Forte baisse des prélèvements obligatoires à partir de 2001

Du coup, le taux de prélèvements obligatoires baisse sensiblement. De 40,9% du PIB en 2001, il est ramené à 39,7% en 2004. En revanche, les dépenses publiques ne baissent pas. Au contraire. Elles représentent 47,5% du PIB en 2001, et grimpent jusqu'à 48,4% en 2003. Conséquence, mécanique : le déficit public s'accroît lourdement. Alors que les comptes des administrations allemandes dégagent un excédent en 2001 (+1,1%), ils passent franchement dans le rouge en 2001 (-3,1% du PIB).

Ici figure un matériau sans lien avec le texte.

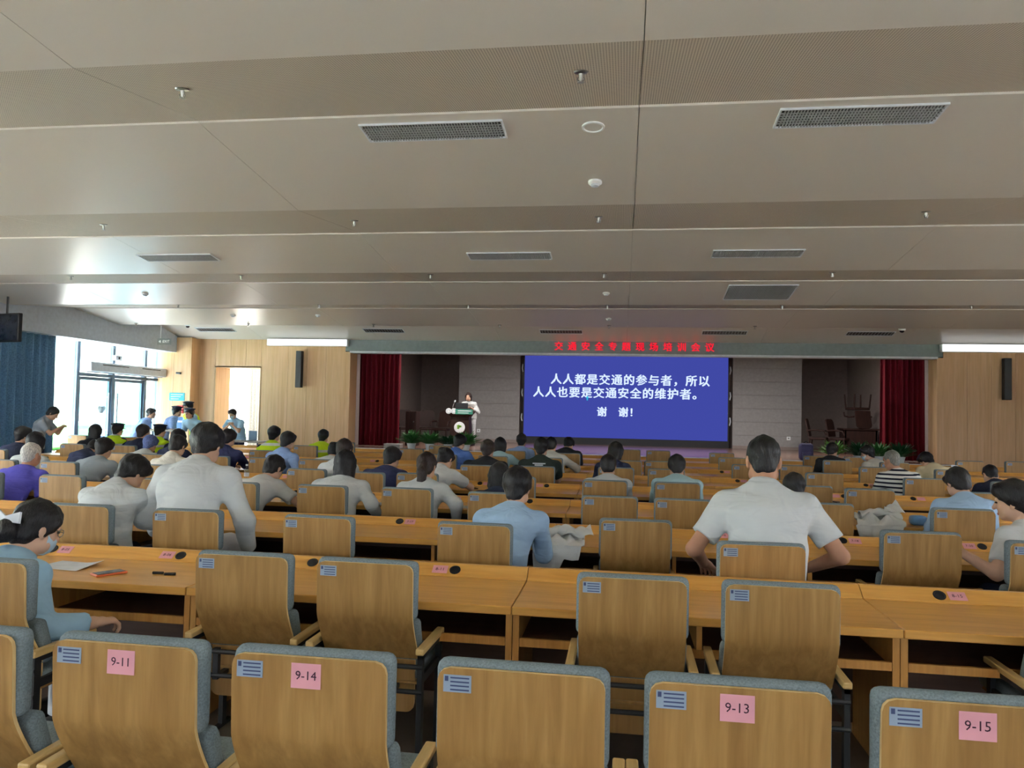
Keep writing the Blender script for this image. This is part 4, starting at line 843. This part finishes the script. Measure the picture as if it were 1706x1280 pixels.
# ---- row 4
seat(4, -9.47, 1.18, 'man with dark hair at the left edge behind the white blouse woman', shirt='c_navy', hp=-.1, hy=-.4)
seat(4, -7.34, 1.09, 'person with blue cap and white shirt in the left block', shirt='c_white', style='short', hairc='cap_blue', hp=-.4)
seat(4, -6.62, 1.24, 'dark-haired person just left of the large leaning man', shirt='c_navy', style='bob', fem=True, hip=-6.7)
seat(4, -5.87, 1.23, 'man in dark navy shirt seated just right of the large leaning man', shirt='c_navytee', sleeve='long', hp=-.3, wide=1.05)
seat(4, -5.04, 1.21, 'man in light royal blue shirt turned right at his desk', shirt='c_police', sleeve='long', rz=-.3, hp=-.25, wide=1.12, arms=('desk', (.3, .22, .66)))
seat(4, -4.31, 1.06, 'woman with pinned black hair and white blouse beside the hi-vis man', shirt='c_white', style='bun', fem=True, hp=-.6, wide=1.15)
seat(4, -1.91, 1.17, 'man in black T-shirt with broad shoulders, centre-left', shirt='c_black', style='short', hairc='hair_brown', hp=-.25, wide=1.25)
b31, M31, A31, s31 = seat(4, -1.14, 1.22, 'man in dark green T-shirt with white print on the back', shirt='c_green', style='short', hp=-.2, wide=1.15)
from mathutils.bvhtree import BVHTree
sh_ = [c for c in b31.children if c.name.startswith('shirt')][0].data
bv = BVHTree.FromPolygons([v.co[:] for v in sh_.vertices], [tuple(q.vertices) for q in sh_.polygons]); mb = MB()
for z, hw in ((.955, .085), (.935, .055), (.918, .04)):
    row = [bv.ray_cast(Vector((x, -1, z+dz)), Vector((0, 1, 0)))[0] for dz in (-.007, .007) for x in np.linspace(-hw, hw, 9)]
    if all(r is not None for r in row):
        vs = [(r.x, r.y-.002, r.z) for r in row]+[(r.x, r.y+.004, r.z) for r in row]
        mb.add(vs, [(i, i+1, i+10, i+9) for i in range(8)]+[(i+18, i+27, i+28, i+19) for i in range(8)]+[(i, i+18, i+19, i+1) for i in range(8)]+[(i+9, i+10, i+28, i+27) for i in range(8)])
if mb.v: ob('back_print', mb.mesh('back_print', 'paper'), b31)
seat(4, -.13, 1.18, 'woman with black hair directly below the LED screen', shirt='c_navy', style='bob', fem=True, hp=-.3, hy=-.5)
seat(4, 3.70, 1.18, 'man with cropped grey hair and black-and-white striped polo', shirt='c_stripe', style='buzz', hairc='hair_grey', rz=.25, hp=-.2, hy=.35, wide=1.15, skin='skin_tan', eyes=True)
seat(4, 4.85, 1.02, 'person with cropped hair low behind a chair at the right', shirt='c_navy', style='buzz', hp=-.6)
# ---- row 3
seat(3, -9.67, 1.19, 'person with black hair and black top near the entrance doors', shirt='c_black', style='bob', hp=-.1)
seat(3, -8.69, 1.21, 'dark-haired man seated in front of the entrance, back turned', shirt='c_navy', hp=-.1)
seat(3, -5.95, 1.25, 'man with dark hair and hi-vis vest half hidden behind a blue shirt', shirt='c_navy', vest='c_lime', hp=-.1)
seat(3, -2.89, 1.17, 'man in royal blue polo in front of the podium plants', shirt='c_royal', hp=-.35, hy=-.3, wide=1.15, arms=('desk', (.3, .25, .62)), rz=-.15)
seat(3, -2.09, 1.14, 'woman in pale teal shirt right of the black T-shirt man', shirt='c_teal', style='bob', sleeve='long', fem=True, hp=-.3, arms=('desk', 'reach'), wide=1.1)
seat(3, -1.20, 1.17, 'woman in pale floral blouse beside the green T-shirt man', shirt='c_floral', style='full', sleeve='long', fem=True, hp=-.3, arms=('desk', 'reach'), wide=1.1, hip=-1.1)
seat(2, 3.83, 1.14, 'dark-haired man in black turned right, before the right plants', shirt='c_black', sleeve='long', hp=-.3, hy=-.6)
seat(3, 4.91, 1.08, 'man in beige shirt bowing his head near the right wood wall', shirt='c_beige', hp=-.8, hy=.4, wide=1.05)
# ---- row 2
seat(2, -10.54, 1.17, 'officer in peaked cap and hi-vis vest in front of the glass door', shirt='c_navy', vest='c_lime', cap=CAP, hp=-.05, hy=-.3)
seat(2, -9.58, 1.17, 'officer in peaked cap and hi-vis vest right of the glass door', shirt='c_navy', vest='c_lime', cap=CAP, hp=-.05, hy=-.5)
seat(2, -5.97, 1.15, 'man in lime hi-vis vest seated before the wood wall', shirt='c_navy', vest='c_lime', hp=-.05)
seat(2, -1.98, 1.16, 'man with short hair and light blue shirt left of the screen', shirt='c_police', hp=-.1)
seat(2, -1.06, 1.12, 'man in black shirt bowing his head below the screen corner', shirt='c_black', hp=-.7, hy=-.3, wide=1.15)
seat(2, 4.68, 1.11, 'person in cream top with white face mask, profile to the left', shirt='c_cream', style='short', rz=.5, hp=-.3, hy=.7, mask=True, eyes=True)
# ---- standing by the entrance
G2 = 'people standing by the entrance'
person('man in blue shirt standing beside a small table by the glass door', -12.0, 17.5, rz=-1.25, head_z=1.50, stand=True, shirt='c_police', hp=-.1, arms=('down', (.2, .35, 1.1)), sc=1.0, eyes=True, group=G2)
person('officer in cap and light blue shirt standing under the teal notice', -11.5, 17.9, rz=-1.1, head_z=1.56, stand=True, shirt='c_police', hp=-.05, arms=('down', 'down'), cap=CAP, sc=1.02, eyes=True, group=G2)
person('officer in light blue shirt facing the hall, hand on hip', -10.42, 17.7, rz=2.9, head_z=1.52, stand=True, shirt='c_sky', hp=0, arms=('hip', 'down'), cap=CAP, sc=1.02, eyes=True, vest=None, group=G2, wide=1.1)
person('officer in cap and hi-vis vest half hidden behind another officer', -11.0, 18.5, rz=2.6, head_z=1.68, stand=True, shirt='c_sky', vest='c_lime', hp=0, arms=('down', 'down'), cap=CAP, sc=1.08, eyes=True, group=G2)
person('person in light blue shirt and mask holding a phone in the bright doorway', -10.0, 18.9, rz=3.0, head_z=1.52, stand=True, shirt='c_sky', hp=-.3, arms=('chest', 'chest'), sc=1.0, eyes=True, mask=True, group=G2, grip='grip', wide=1.08)
person('woman reading her phone beside the blue curtain', -11.35, 13.5, rz=-1.2, head_z=1.50, stand=True, shirt='c_grey', style='full', fem=True, hp=-.6, arms=('phone', 'phone'), sc=1.0, eyes=True, group=G2, grip='grip')
person('person in white shirt standing outside the glass door', -14.6, 19.6, rz=.4, head_z=1.55, stand=True, shirt='c_white', arms=('down', 'down'), sc=1.02, group=G2, hp=-.1)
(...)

Un déficit qui grimpe jusqu'à 4,1% en 2003. Gerhard Schröder et Jacques Chirac se mettent alors d'accord pour mettre en parenthèse le traité de Maastricht, qui fixe à 3% du PIB le plafond de déficit pour chaque Etat. Le retour à l'équilibre budgétaire est, théoriquement, programmé à court terme, mais la négociation européenne prévoit un codicille aux effets non négligeables : le retour à l'équilibre doit être très rapide, la France, notamment, va être contrainte à de sévères économies si...  la croissance économique atteint 3%... Autant dire jamais.

 Les coupes dans les dépenses commencent seulement en 2004

Pour autant, Schröder décide d'agir face à ce déficit. Il engage de véritables coupes dans les dépenses publiques. Mais celles-ci ne commenceront qu'en 2004, trois ans après les premiers allègements fiscaux. Les coupes sont en réalité plus importantes qu'en Suède ou au Canada. Le gouvernement s'attaque notamment aux dépenses sociales, taillant dans les allocations chômage et les retraites. Avec une croissance économique quasi nulle, il atteint ce tour de force de baisser de plus d'un point le poids des dépenses dans le PIB. Entre 2003 et 2004, elles tombent de 48,4% à 47,2%.

La croissance repart, les restrictions budgétaires ont un effet limité sur l'emploi

Si elles pèsent sur la demande intérieure, ces économies n'empêchent évidemment pas les entreprises, redevenues compétitives, d'exporter à tout va. La croissance peut donc repartir, et l'effet récessif des coupes dans les dépenses est donc évité, le chômage n'augmente pas. « C'est cette politique en deux temps qu'il faudrait conduire en France » juge Patrick Artus. Autrement dit, Hollande devrait vraiment faire du Schröder.

Les contraintes ne sont plus les mêmes...

 Ce serait possible. A un détail près: que François Hollande puisse s'affranchir de la discipline budgétaire, comme avaient pu le faire Schröder et Chirac avant lui. L'ancien patron du PS peut-il vraiment retarder les coupes dans les dépenses, les décaler d'un ou deux ans ? C'est ce que préconisent les économistes keynésiens, mais que la commission européenne risque d'avoir beaucoup de mal à accepter.

Déjà, l'idée de décaler encore la réduction du déficit public sous les 3% -au-delà de 2015, le « changement de rythme » dans le vocabulaire de Manuel Valls- passe mal à Bruxelles… Autant dire que l'annonce d'un adoucissement du plan d'économies provoquerait l'ire d'Olli Rehn, commissaire européen en charge des affaires économiques et monétaires.